About this Artist
NATHANIEL STOOKEY was born and raised in San Francisco, where he studied violin and composition. Nathaniel was a violinist and violist with the San Francisco Symphony Youth Orchestra from 1986 through 1988. At 17, he was invited to write a chamber work for the San Francisco Symphony’s New and Unusual Music Series, the youngest composer ever to be so honored. Since then, he has worked with a remarkable range of artists all over the world. In 2000, having returned to the United States, Stookey received a three-year New Residencies award from Meet The Composer to serve as composer-in-residence with the North Carolina Symphony.

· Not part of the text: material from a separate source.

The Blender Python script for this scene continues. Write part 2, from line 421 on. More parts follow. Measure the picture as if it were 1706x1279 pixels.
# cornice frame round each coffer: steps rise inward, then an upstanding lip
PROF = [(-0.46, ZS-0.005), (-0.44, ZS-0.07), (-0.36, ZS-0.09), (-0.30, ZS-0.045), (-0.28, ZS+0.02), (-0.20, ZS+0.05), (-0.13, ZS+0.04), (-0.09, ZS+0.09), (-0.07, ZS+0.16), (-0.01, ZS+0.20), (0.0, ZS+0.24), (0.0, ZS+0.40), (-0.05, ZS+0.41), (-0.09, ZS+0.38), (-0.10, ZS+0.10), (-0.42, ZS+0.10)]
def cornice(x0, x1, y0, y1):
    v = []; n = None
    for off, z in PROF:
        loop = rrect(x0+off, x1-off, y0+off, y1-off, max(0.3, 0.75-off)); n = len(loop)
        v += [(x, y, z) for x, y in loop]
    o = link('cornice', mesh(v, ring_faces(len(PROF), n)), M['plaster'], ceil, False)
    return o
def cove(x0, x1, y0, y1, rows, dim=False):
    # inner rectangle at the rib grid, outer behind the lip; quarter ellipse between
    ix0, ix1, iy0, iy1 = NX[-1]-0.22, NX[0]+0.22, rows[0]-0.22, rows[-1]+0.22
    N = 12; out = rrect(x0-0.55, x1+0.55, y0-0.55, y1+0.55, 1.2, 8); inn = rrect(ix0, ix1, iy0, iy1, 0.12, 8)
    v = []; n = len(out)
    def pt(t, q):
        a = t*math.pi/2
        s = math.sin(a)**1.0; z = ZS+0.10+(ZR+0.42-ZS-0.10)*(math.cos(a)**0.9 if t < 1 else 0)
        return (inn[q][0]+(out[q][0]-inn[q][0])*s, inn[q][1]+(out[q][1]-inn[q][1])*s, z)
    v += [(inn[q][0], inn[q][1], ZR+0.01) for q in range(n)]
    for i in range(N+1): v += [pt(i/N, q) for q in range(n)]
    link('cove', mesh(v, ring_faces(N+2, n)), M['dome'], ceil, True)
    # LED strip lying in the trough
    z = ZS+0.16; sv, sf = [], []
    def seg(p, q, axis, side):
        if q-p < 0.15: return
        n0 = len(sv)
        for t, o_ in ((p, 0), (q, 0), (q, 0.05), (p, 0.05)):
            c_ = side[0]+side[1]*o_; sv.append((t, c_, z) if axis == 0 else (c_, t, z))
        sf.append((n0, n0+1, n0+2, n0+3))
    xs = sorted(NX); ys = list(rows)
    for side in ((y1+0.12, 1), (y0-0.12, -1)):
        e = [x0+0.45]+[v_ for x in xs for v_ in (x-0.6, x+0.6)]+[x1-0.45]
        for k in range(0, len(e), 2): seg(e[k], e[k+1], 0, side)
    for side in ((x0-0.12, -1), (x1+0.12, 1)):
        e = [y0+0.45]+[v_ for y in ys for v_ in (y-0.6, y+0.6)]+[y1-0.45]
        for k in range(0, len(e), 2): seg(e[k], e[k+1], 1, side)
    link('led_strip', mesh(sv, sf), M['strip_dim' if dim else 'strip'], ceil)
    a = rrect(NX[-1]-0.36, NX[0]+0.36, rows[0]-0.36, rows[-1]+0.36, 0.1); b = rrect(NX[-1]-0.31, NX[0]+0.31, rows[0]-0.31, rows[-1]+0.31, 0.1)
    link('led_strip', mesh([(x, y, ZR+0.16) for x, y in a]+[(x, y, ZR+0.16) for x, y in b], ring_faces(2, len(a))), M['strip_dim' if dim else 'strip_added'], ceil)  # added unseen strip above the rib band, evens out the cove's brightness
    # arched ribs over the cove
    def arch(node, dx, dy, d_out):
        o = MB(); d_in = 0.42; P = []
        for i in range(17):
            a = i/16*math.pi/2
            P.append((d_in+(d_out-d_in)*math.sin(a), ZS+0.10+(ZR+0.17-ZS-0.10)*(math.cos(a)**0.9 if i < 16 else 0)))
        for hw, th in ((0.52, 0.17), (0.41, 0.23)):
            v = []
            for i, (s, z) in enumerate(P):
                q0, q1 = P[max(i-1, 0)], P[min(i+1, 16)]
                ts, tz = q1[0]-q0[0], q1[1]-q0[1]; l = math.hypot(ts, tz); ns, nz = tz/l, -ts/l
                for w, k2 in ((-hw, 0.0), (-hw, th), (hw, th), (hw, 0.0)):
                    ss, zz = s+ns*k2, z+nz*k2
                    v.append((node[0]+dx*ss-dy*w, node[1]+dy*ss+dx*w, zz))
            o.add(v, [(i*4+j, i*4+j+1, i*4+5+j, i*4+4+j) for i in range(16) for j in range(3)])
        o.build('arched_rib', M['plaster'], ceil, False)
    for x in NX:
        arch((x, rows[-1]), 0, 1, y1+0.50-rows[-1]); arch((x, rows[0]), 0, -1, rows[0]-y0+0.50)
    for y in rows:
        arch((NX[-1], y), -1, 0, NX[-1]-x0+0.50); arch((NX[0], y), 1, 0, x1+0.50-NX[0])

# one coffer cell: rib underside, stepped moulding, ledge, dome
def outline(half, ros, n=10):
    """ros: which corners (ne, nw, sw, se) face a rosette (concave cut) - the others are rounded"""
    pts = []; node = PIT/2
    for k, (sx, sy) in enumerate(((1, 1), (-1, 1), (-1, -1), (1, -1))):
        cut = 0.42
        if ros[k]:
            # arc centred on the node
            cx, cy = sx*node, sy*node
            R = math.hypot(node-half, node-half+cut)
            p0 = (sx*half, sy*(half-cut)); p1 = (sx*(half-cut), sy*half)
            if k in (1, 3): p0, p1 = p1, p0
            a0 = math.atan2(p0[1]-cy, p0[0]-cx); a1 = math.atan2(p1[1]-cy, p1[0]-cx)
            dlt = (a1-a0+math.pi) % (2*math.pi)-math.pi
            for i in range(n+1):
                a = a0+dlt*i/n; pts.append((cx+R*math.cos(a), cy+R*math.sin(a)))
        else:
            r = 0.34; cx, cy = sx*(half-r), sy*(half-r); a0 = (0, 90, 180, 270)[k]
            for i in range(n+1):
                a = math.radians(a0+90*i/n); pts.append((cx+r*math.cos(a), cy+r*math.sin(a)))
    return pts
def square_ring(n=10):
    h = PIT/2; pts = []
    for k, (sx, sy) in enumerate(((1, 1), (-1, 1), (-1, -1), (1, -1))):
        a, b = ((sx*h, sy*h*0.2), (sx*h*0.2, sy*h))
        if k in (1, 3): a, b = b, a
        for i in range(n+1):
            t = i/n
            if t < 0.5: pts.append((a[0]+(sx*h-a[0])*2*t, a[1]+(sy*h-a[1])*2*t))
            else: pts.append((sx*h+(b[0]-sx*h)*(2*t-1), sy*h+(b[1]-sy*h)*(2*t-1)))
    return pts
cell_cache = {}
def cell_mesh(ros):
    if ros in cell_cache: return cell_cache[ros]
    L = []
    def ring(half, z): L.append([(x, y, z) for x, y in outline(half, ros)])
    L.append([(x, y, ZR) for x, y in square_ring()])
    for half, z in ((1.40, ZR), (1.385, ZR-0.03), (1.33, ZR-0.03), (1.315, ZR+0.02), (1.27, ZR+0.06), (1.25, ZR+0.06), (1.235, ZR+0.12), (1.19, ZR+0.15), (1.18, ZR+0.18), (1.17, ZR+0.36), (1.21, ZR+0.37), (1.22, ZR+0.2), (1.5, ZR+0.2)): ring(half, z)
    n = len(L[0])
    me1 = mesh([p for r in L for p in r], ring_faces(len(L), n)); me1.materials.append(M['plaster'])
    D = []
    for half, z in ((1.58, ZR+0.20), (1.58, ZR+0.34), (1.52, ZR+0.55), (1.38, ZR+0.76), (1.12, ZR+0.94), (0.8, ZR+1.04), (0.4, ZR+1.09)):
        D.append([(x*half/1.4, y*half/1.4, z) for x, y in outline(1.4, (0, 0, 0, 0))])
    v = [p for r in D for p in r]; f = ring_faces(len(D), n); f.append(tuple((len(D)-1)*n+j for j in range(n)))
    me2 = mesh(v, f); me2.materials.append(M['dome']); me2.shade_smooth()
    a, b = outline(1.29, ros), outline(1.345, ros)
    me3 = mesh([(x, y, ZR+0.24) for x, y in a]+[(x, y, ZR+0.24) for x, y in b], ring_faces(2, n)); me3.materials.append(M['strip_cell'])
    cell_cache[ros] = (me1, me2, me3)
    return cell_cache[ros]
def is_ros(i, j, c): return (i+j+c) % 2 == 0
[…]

In 2006, the San Francisco Symphony premiered the new commissioned work, The Composer Is Dead, with libretto by Lemony Snicket, which was immediately taken up by the Toronto Symphony’s New Creations Festival and has since been programmed by orchestras across North America including the Philadelphia Orchestra, the Chicago Civic Orchestra, the Los Angeles Philharmonic, and the Dallas Symphony. “I hope I’m not giving too much away by saying that The Composer Is Dead ends with a funeral march," said Nathaniel Stookey. “The march is made up of music about death by some of the world's greatest composers, a solid majority of whom are, alas, no longer with us. Classical composers have always had a preoccupation with death, partly because we are human, like you, partly because we grapple with the mysteries of the universe, partly because death sells records and always has, even before there were records. Most of the great classical composers wrote at least one piece about death. Many wrote several. The funeral march that ends The Composer Is Dead includes brief quotations from some of these works, which happen to represent some of the most extraordinary music of all time. (All the rest of the music in the piece is mine and will also be by a dead composer someday, which is very sad if you stop to think about it.)" The Composer Is Dead will be released by HarperCollins in November 2008 in a recording featuring Lemony Snicket and the San Francisco Symphony, conducted by Edwin Outwater.